* **DATA SECTION**
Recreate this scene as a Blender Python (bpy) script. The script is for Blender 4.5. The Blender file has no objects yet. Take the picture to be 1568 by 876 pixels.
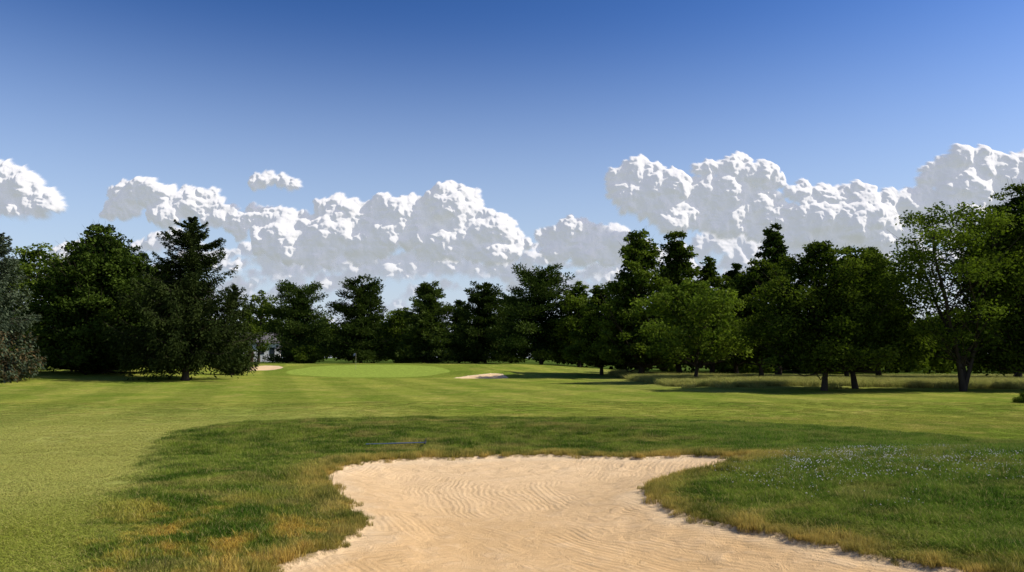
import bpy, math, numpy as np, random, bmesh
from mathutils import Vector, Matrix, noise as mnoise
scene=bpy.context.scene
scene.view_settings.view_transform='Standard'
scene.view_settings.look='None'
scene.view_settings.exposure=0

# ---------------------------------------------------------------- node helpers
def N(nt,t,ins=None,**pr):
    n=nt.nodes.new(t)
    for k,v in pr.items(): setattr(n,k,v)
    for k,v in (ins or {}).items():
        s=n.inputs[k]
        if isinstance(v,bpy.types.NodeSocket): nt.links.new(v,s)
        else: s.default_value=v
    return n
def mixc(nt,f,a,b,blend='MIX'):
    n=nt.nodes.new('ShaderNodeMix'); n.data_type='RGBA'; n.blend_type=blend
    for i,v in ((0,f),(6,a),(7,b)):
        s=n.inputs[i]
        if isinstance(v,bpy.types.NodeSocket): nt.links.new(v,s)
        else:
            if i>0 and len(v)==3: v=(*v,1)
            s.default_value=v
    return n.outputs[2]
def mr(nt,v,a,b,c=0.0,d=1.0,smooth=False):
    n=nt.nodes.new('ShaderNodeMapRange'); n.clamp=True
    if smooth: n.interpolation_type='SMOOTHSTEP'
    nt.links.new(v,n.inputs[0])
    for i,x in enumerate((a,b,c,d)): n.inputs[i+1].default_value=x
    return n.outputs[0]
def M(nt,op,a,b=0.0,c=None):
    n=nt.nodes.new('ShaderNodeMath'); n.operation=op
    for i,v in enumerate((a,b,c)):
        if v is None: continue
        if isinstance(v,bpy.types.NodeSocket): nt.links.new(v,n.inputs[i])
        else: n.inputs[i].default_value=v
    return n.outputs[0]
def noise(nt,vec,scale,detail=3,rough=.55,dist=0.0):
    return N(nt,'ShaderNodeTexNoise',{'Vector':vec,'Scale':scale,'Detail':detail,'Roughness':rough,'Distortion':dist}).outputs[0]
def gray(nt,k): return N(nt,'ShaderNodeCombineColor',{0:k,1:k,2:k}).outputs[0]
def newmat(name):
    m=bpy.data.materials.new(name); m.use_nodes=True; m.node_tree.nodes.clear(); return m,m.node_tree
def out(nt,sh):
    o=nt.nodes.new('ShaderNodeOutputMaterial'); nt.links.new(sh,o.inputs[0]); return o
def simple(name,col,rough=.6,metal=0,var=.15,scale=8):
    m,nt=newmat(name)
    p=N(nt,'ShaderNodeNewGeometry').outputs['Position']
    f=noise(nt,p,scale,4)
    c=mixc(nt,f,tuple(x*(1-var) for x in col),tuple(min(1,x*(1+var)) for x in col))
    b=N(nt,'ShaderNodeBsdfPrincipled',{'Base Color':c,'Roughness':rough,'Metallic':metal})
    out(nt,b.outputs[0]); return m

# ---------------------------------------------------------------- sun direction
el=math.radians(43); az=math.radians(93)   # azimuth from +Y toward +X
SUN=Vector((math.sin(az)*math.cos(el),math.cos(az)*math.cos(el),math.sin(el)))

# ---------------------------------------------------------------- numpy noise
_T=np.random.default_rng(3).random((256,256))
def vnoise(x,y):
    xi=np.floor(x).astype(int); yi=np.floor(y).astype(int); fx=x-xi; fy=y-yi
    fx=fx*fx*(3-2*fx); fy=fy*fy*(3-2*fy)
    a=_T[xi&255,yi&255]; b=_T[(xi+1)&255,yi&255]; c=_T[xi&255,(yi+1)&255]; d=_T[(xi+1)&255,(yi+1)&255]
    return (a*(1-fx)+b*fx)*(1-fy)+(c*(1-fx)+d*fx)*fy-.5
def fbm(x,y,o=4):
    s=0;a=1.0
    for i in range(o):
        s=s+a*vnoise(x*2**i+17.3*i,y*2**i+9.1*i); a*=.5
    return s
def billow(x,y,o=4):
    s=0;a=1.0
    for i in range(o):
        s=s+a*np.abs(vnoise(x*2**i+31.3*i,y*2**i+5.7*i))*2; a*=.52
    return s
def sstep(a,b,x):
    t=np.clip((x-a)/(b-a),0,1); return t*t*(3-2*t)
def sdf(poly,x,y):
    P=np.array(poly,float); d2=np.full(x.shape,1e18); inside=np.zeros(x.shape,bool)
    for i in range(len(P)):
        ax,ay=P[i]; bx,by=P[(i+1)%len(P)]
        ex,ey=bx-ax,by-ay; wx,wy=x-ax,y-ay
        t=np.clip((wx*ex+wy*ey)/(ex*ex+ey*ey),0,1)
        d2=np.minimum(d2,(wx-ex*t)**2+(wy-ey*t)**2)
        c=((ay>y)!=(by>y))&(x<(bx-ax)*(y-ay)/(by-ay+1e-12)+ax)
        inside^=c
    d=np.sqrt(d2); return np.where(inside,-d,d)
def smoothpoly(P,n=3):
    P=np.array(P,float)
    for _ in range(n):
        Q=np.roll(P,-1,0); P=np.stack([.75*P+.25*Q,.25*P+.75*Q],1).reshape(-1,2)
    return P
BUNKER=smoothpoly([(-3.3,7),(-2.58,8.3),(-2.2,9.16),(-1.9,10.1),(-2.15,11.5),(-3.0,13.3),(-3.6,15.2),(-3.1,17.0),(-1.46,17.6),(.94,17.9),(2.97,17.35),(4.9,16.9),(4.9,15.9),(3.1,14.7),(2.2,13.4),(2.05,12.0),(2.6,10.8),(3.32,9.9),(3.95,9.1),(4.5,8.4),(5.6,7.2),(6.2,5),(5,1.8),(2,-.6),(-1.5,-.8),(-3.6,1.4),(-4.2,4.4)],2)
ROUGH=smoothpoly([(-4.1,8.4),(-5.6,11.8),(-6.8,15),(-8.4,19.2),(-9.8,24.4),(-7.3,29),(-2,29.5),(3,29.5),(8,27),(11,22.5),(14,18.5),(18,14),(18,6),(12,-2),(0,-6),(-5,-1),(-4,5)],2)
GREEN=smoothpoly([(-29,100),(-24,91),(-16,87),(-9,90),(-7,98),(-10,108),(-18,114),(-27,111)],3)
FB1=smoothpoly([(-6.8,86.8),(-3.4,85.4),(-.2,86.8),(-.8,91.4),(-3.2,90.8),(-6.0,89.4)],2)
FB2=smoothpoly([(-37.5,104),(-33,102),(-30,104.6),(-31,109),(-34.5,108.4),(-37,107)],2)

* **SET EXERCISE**
Count how many lines of the data include the word "scene". Your reply should be that number alone.

* **OUTPUT FOR THIS TASK**
5